Although BIM gained traction as a bottom-up process led by designers, its success after a certain point seems to rely on a top-down intervention by the state. Here, the report concludes that the UK government’s decision to make 3D BIM compulsory on its schemes by 2016 has had a galvanising effect on the UK – as it also has had in other regions that have adopted similar policies, such as Singapore, South Korea and Scandinavia. 

Two-thirds of UK clients said the 2016 deadline had changed their way of thinking, with 76% being inspired to initiate a BIM-controlled project and 66% encouraged to add BIM resources to their organisation.

One contractor canvassed for the report commented that large private sector clients and many public sector ones were demanding models, and the opinion formers within the industry were becoming more vocal about their desire to “lead the world in BIM”.

The report looks at one instance of how this is working in the UK’s prison and court building programme, which is run by the Ministry of Justice (MoJ). This appears to illustrate the importance of client activism and leadership: the MoJ cut the number of designers and contractors to a squad of about two dozen, then worked to “coach” and support this core group to build up a sense of cohesion between them. The next planned step is to bring in laser scanning and BIM-driven prefabrication.

Owners’ use of BIM consultants

Source: McGraw Hill Construction

Terry Stocks, the man in charge of the MoJ’s procurement strategy, says “our experience has been that BIM hasn’t cost more” and in terms of the percentage of a project’s budget that ends up in the finished product “we’re about 25% more efficient that we were in 2009”.

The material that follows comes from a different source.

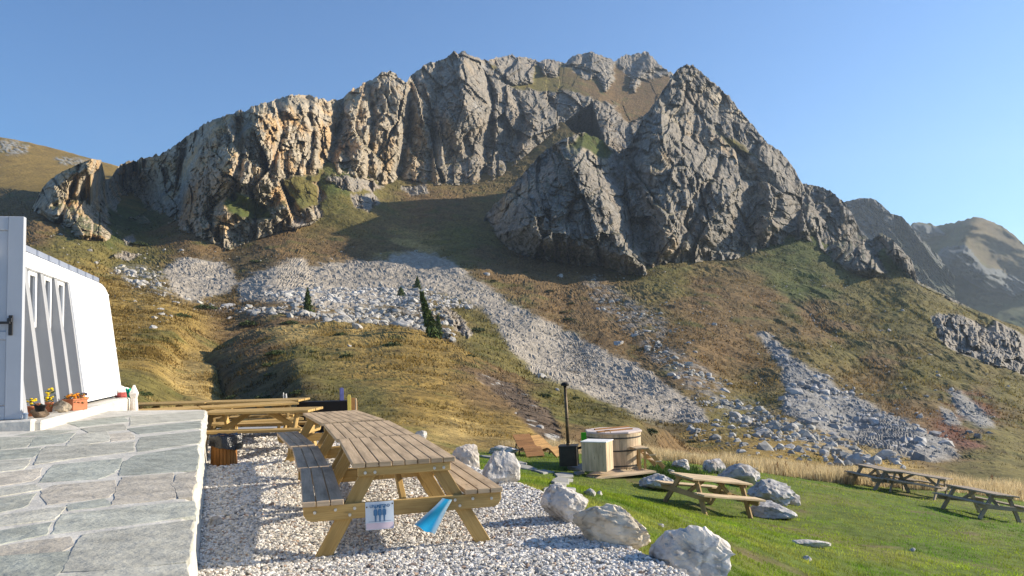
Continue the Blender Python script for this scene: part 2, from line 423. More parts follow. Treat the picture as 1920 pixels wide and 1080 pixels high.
def rockdisp(p, amp=1., seed=0., xy=None):
    """layered crag relief in metres (towards the viewer is negative); p in metres"""
    if xy is None: q = p*np.array([1, .22, .5], np.float32)+seed
    else: q = np.stack([xy[0]*.215, p[:, 1]*.05, -xy[1]*.160], 1).astype(np.float32)+seed     # measured along the face of the wall
    w = np.c_[fbm(q/24, 3), fbm(q/24+31, 3), fbm(q/24+57, 3)]
    q = q+w*5
    sl = q+np.array([.16, 0, .1], np.float32)*q[:, 2:3]           # leaning joints
    d = -ridged(q/46, 3)*6.0
    for cs, tilt, step, crack, r in (((48, 40, 70), 10, 3, 0, 31), ((22, 22, 30), 12, 4., 3, 0), ((9, 8, 13), 8.5, 2.6, 1.6, 5), ((3.8, 3.4, 5.4), 4.4, 1.2, .8, 11), ((1.6, 1.4, 2.1), 1.9, .5, .3, 23)):
        f1, f2, i, t = worley(sl/np.array(cs, np.float32)+r)
        d += t*tilt+(_J[i, 0]-.5)*step*1.6-np.minimum(f2-f1, .1)*10*crack*.5
    d += -ridged(q/np.array([5, 5, 14], np.float32), 3)*2.0-ridged(q/np.array([11, 11, 40], np.float32)+5, 3)*2.6+fbm(q/1.2, 2)*.8
    lg = q[:, 2]/7+fbm(q/19+3, 3)*1.8; d += ((lg-np.floor(lg))-.5)*2.4*sstep(-.2, .25, fbm(q/26+41, 2))+((lg*2.7-np.floor(lg*2.7))-.5)*.8      # bedding ledges
    return (d-d.mean())*amp
def rockcol(p, x, y, warm):
    g = fbm(p/30+5, 3); h = fbm(p/6+9, 3); v = fbm(p/np.array([5, 5, 30], np.float32)+2, 3)
    base = np.array([.232, .21, .178])*(1-sstep(0, .9, warm)[:, None])+np.array([.40, .342, .255])*sstep(0, .9, warm)[:, None]*(1+.35*h[:, None]+.25*g[:, None])  # base brightens with warm: sunlit against dim cliffs, put into the rock colour
    tan = np.array([.50, .335, .17]); k = sstep(.02, .34, fbm(p/18+40, 3)+.25*h)*warm
    c = base*(1-k[:, None])+tan*k[:, None]
    c *= (1-.45*sstep(.12, .4, v)[:, None])                         # dark water streaks
    li = sstep(.2, .45, fbm(p/12+70, 3)); c = c*(1-.5*li[:, None])+np.array([.34, .33, .31])*.5*li[:, None]
    return c
GOLD = (.225, .152, .042); STRAW = (.33, .235, .085); BROWN = (.145, .092, .040); DKB = (.085, .062, .027); GREEN = (.066, .080, .020); OLIVE = (.125, .105, .030); RED = (.14, .062, .04)
def swatch(sw, x, y, warp):
    X = x+warp[0]; Y = y+warp[1]; num = 0; den = 0
    for sx, sy, c in sw:
        w = 1/(((X-sx)**2+(1.5*(Y-sy))**2)+150)**1.6
        num = num+w[:, None]*np.array(c); den = den+w[:, None]
    return num/den
def grasscol(sw, p, x, y, s=1.):
    wx = fbm(p/14, 3)*90; wy = fbm(p/14+11, 3)*45
    c = swatch(sw, x, y, (wx, wy))
    n = fbm(p/(5*s)+3, 4); m = fbm(p/(1.6*s)+8, 3); g = fbm(p/(9*s)+23, 4)
    c = c*(1+.45*n[:, None]+.35*m[:, None])
    k = sstep(.12, .38, g)[:, None]; c = c*(1-k*.7)+np.array([.085, .088, .024])*k*.7          # heath and juniper mats
    k = sstep(.2, .42, fbm(p/(3*s)+51, 3))[:, None]; c = c*(1-k*.55)+np.array([.07, .05, .024])*k*.55
    return np.clip(c*1.12, .01, 1)

# --- far peaks beyond the ridge
farA = Layer('far', 1480, 1790, 2, 110, lambda x: interp([(1480, 470), (1540, 420), (1575, 381), (1595, 376), (1610, 371), (1640, 373), (1655, 385), (1670, 400), (1690, 405), (1703, 419), (1722, 440), (1760, 480), (1790, 520)], x)+jag(x, 9, 4),
             lambda x: x*0+640, [(1480, 470, 900), (1610, 371, 900), (1700, 419, 880), (1600, 450, 860), (1680, 480, 820), (1720, 530, 780), (1600, 640, 640), (1780, 640, 640), (1790, 520, 860)])
p = farA.p(); farA.push(rockdisp(p/2.5, 2.6, 5.))
p = farA.p(); g = sstep(-.1, .2, fbm(p/60, 3)+(farA.y-455)/160)
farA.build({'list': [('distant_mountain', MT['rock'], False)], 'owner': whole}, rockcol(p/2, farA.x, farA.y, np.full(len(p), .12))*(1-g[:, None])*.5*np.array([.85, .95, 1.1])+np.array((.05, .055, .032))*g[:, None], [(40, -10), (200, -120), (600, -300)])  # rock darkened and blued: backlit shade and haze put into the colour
farB = Layer('far', 1640, 2300, 2.5, 150, lambda x: interp([(1640, 470), (1700, 430), (1715, 417), (1730, 417), (1755, 423), (1790, 418), (1820, 408), (1832, 405), (1850, 412), (1880, 425), (1900, 440), (1920, 458), (2000, 520), (2120, 560), (2300, 600)], x)+jag(x, 11, 6),
             lambda x: x*0+760, [(1715, 417, 1210), (1755, 423, 1200), (1832, 405, 1180), (1920, 458, 1120), (1740, 500, 1090), (1800, 480, 1090), (1800, 560, 1010), (1880, 560, 990), (1920, 610, 900), (1720, 560, 1000), (1900, 700, 800), (1750, 700, 800), (2200, 600, 1000), (2200, 740, 800)])
p = farB.p(); rk = sdf([(1740, 490), (1775, 465), (1810, 455), (1832, 480), (1850, 500), (1920, 520), (1960, 560), (1900, 560), (1850, 545), (1800, 520), (1750, 510)], farB.x, farB.y)
rk2 = sdf([(1700, 440), (1715, 418), (1760, 425), (1775, 440), (1740, 450)], farB.x, farB.y); rkm = np.maximum(sstep(-4, 8, rk+fbm(p/40, 3)*14), sstep(-2, 5, rk2+fbm(p/40, 3)*6))
crest = sdline([(1832, 405), (1812, 440), (1800, 480), (1840, 520)], farB.x, farB.y)
farB.push(-60*np.exp(-(crest/30)**2)*1.6+fbm(p/110, 5)*60-ridged(p/70, 4)*28+rkm*(rockdisp(p/3, 3.2)-35))
p = farB.p()
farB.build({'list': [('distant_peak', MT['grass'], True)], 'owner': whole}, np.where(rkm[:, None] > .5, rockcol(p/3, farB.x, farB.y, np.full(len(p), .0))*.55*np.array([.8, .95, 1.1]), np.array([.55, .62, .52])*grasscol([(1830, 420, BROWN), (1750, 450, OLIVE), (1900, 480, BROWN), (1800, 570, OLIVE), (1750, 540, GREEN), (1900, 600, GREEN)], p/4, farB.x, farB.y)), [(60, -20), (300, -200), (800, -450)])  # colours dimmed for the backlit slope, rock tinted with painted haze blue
# --- grassy hill far left
hillL = Layer('hill', -320, 330, 2.5, 120, lambda x: interp([(-320, 235), (-100, 240), (0, 257), (60, 268), (120, 283), (170, 297), (222, 312), (330, 350)], x)+jag(x, 20, 1.5),
              lambda x: x*0+470, [(-200, 240, 540), (0, 257, 520), (120, 283, 500), (222, 312, 470), (330, 350, 430), (0, 330, 400), (100, 340, 390), (200, 345, 400), (0, 400, 320), (0, 460, 260), (200, 460, 270), (-300, 460, 270), (330, 460, 330)])
p = hillL.p(); ro = np.maximum(sdf([(0, 265), (25, 262), (55, 275), (50, 288), (20, 290), (-20, 280)], hillL.x, hillL.y), sdf([(100, 296), (125, 293), (165, 298), (160, 312), (120, 310)], hillL.x, hillL.y))
rm = sstep(-2, 3, ro+fbm(p/8, 3)*10)*sstep(-.2, .15, fbm(p/3, 3))
hillL.push(fbm(p/40, 4)*5+fbm(p/6, 3)*.7-rm*(2+1.5*fbm(p/3, 3)))
p = hillL.p(); c = grasscol([(0, 300, GOLD), (100, 300, GOLD), (200, 320, GOLD), (50, 340, GOLD), (0, 430, BROWN), (200, 430, GREEN)], p, hillL.x, hillL.y, 2.)
hillL.build({'list': [('grassy_hill', MT['grass'], True)], 'owner': whole}, c*(1-rm[:, None])+np.array([.36, .35, .31])*rm[:, None], [(20, -2), (100, -30), (300, -140)])

# --- hillside sheet (finished below), then the main rock massif
hill = Layer('hillside', -340, 2240, 2.2, 330, lambda x: interp([(-340, 340), (0, 352), (60, 360), (230, 380), (380, 420), (520, 400), (590, 300), (720, 320), (900, 290), (1000, 250), (1050, 225), (1085, 255), (1130, 320), (1200, 350), (1400, 380), (1520, 400), (1640, 474), (1720, 533), (1800, 571), (1920, 619), (2240, 760)], x),
 lambda x: interp([(-340, 900), (700, 880), (1100, 900), (1500, 930), (2240, 990)], x),
 [(0, 352, 345), (0, 385, 295), (0, 440, 232), (0, 560, 100), (0, 700, 52), (0, 870, 22), (-340, 350, 300), (1300, 340, 470), (1450, 350, 460), (1200, 300, 470), (-340, 600, 80), (-340, 880, 22), (60, 400, 262), (195, 452, 238), (110, 422, 250), (210, 500, 205), (220, 560, 140), (225, 620, 98), (225, 700, 58), (230, 760, 36), (240, 870, 22), (240, 405, 345), (300, 408, 334), (350, 432, 284), (430, 468, 268), (500, 440, 284), (560, 425, 296), (600, 408, 308), (605, 332, 332), (660, 328, 350), (650, 400, 315), (720, 347, 392), (800, 347, 404), (870, 347, 414),
  (950, 322, 432), (1010, 272, 462), (1060, 227, 490), (1110, 187, 520), (700, 430, 298), (800, 400, 335), (900, 420, 318), (930, 457, 292), (800, 470, 272), (1000, 486, 277), (1080, 496, 271), (1180, 515, 263), (1235, 495, 273), (1320, 489, 286), (1430, 464, 303), (1510, 444, 313), (1560, 490, 291), (1620, 520, 281),
  (350, 490, 236), (500, 500, 230), (650, 495, 248), (350, 565, 165), (500, 590, 146), (600, 600, 140), (750, 640, 130), (860, 672, 124), (960, 712, 118), (250, 600, 112), (330, 620, 105), (340, 680, 86), (340, 740, 60), (400, 700, 78), (440, 720, 84), (300, 700, 66), (400, 660, 108), (350, 870, 22), (700, 870, 26),
  (900, 525, 225), (900, 580, 195), (1000, 600, 186), (1000, 690, 146), (1130, 660, 166), (1130, 750, 126), (1260, 730, 138), (1260, 795, 108), (1300, 560, 228), (1300, 650, 170), (1320, 790, 108), (1400, 800, 104), (1500, 520, 272), (1500, 600, 216), (1500, 700, 155), (1550, 780, 118), (1600, 840, 86), (1700, 555, 252), (1700, 650, 193), (1700, 750, 138), (1780, 850, 84), (1920, 640, 232), (1920, 720, 172), (1920, 800, 128), (1920, 860, 88), (2240, 760, 220), (2240, 960, 40),
  (1400, 845, 64), (1600, 885, 52), (1900, 905, 52), (1200, 835, 74), (1100, 830, 60), (1100, 900, 34), (1400, 920, 36), (1700, 930, 36), (1920, 950, 36)])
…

However, even with this degree of scrutiny by the client, there hasn’t been a noticeable reduction in the cost. Stocks says: “We’ve been using BIM for about two years and everyone is starting to realise that it reduces risk at the front end of a project. At the moment, they’re just at the cusp where they’ve done a couple of projects, they’ve been able to derisk the contrition, but they haven’t been brave enough to put it in their price. That’s something, as an intelligent client, you just have to live with; otherwise, you’re not going to get them on the journey.”

The findings also reveal that UK owners are increasingly using BIM for facilities management. The survey found that 78% of owners in the UK attached a high value to the use of BIM in FM, as opposed to 18% of owners in the US, and by 2019, 98% of those surveyed expected to be using BIM for their FM (compared with 52% of clients in the US). 

This points to a revolution in the FM industry – already, 94% of UK owners say they frequently get a model along with the completed building, and a third say they always get them.

But the report also found that owners face significant challenges when they try to integrate a model into their existing FM systems: there is the omnipresent problem of getting different software languages to communicate, and there is the equally common issue of adapting a working culture to fit in with BIM, rather than trying to adapt the BIM to fit in with the culture – the first impulse of many organisations.